Понятно, что в этом очищенном и стерилизованном мире феноменов ни о какой равноценности между мной – мыслящим одухотворенным телом – и телами других людей, в одухотворенности которых я не уверен, не может быть и речи. Единственный путь к признанию их равенства со мной есть путь «добавления смысла» к феноменам моего первичного мира. Такое «добавление смысла» осуществляется Гуссерлем путем особой процедуры – «аналогизирующей аппрезентации», попросту говоря – путем дорефлексивного умозаключения по аналогии. Наблюдая сходство человеческих тел, я как бы переношу свое свойство одухотворенности, данное мне непосредственно, в тело другого человека, «аппрезентирую» его и удостоверяюсь в правильности своего заключения, наблюдая за поведением другого. Посредством такой аппрезентации я все более и более отождествляю тело другого человека с собой, переношу на него свои внутренние свойства (переживания, страдания, желания и т.п.) и, таким образом, как бы уравниваю его с собой. Теперь уже это не просто мой феномен, «мое», а нечто чужое, не принадлежащее только мне и равноправное со мной. Но тем самым мой «первичный мир» превращается в «объективный мир» – в котором предмет существует не только для меня, но и для других, объективно. Таким образом мы получаем «вселенную монад», в которой только и возможны история, этика, культура (Husserl, 1960).

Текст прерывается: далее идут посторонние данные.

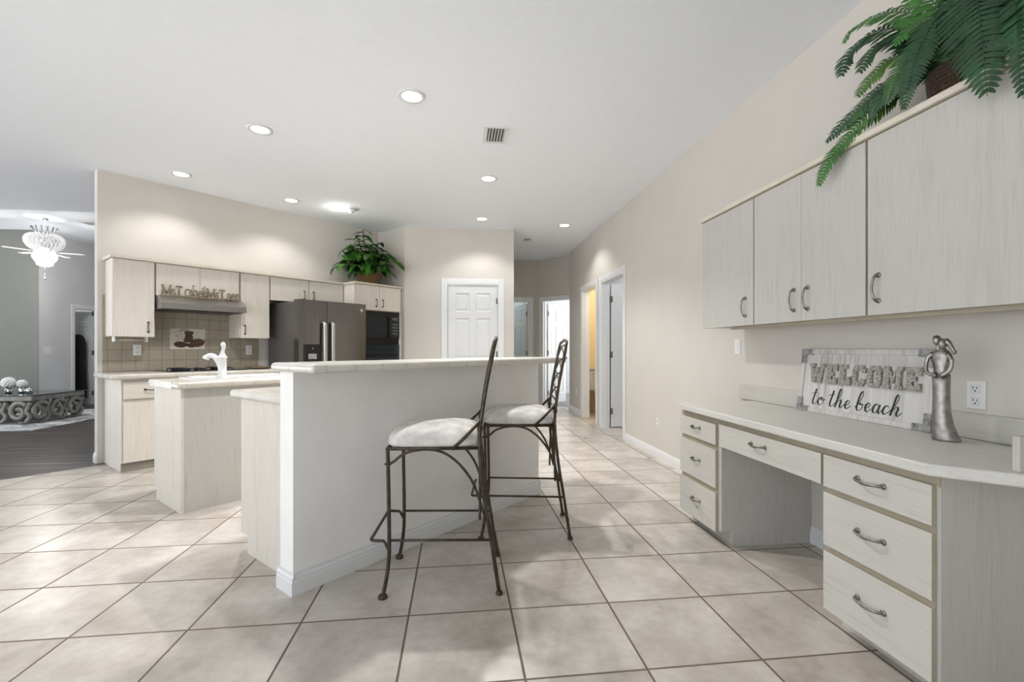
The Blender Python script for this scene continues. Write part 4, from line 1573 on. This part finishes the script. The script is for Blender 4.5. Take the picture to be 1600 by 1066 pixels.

Нетрудно видеть, что своей операцией «дополнения смысла» Гуссерль, по существу, подтачивает строгость и самодостоверность «ego-cogito». Реально аппрезентация представляет собой не что иное, как доверие человека к данной ему феноменальной реальности, как признание истинности и равноправия бытия других людей и объективного мира. А это никоим образом не следует из cogito логически.
Способ перехода от cogito к интерсубъективности, предложенный Гуссерлем, можно было бы принять, например, как модель для понимания этического развития ребенка. При этом как наблюдения, так и исследования показывают, что в когнитивном плане дело обстоит как раз наоборот: вначале ребенок воспринимает как непосредственную достоверность бытие других людей, после чего осознает и себя как человеческое существо, как «Я».
Итак, еслип признать, что в этическом плане человек действительно рождается фихтеанцем или картезианцем и «выходит» к людям из состояния глубокого «эпохэ», то такой переход к интерсубъективности нельзя мыслить без нарушения строгости процедуры cogito. Если, однако, вспомнить, что cogito не более чем абстракция, возникающая на очень высоком уровне развития философского мышления и что даже в cogito мы не можем освободиться от «понятийного» способа постижения субъективности, то станет ясно: интерсубъективность, общественная сущность человека является необходимой предпосылкой самого cogito . В состоянии самого глубокого «философского одиночества» мы не можем выйти из «кожи» объективного мышления, ибо это означало бы прекращение всякого мышления вообще.
Таким образом, непосредственность и самодостоверность отношений, которые мы получаем в cogito, на самом деле «…не исключают, а предполагают предшествующую длительную и противоречивую историю выработки соответствующего этим отношениям описания, фиксирования их впервые в категориях, наименованиях и т.д.» (Мамардашвили, 1969, с. 38). Ограниченность cogito вынуждены так или иначе признать все, кто претендует на осмысление человека как морального существа. Так, Фихте указывает на примат практического разума над теоретическим, на необходимость веры в равноправное существование других (1913). Сартр, развивая свое учение о ситуации, также исходит из cogito; и хотя он полагает, что «…человек открывает в cogito не только себя, но также и других» (Sartre, 1971, с. 40), это «открытие», по существу, сводится просто к признанию равноправия других. Я просто принимаю свое бытие-для-других и бытие других для меня и более в этом не сомневаюсь. Так в мою «ситуацию» входят всеобщность, объективность, культура и мораль.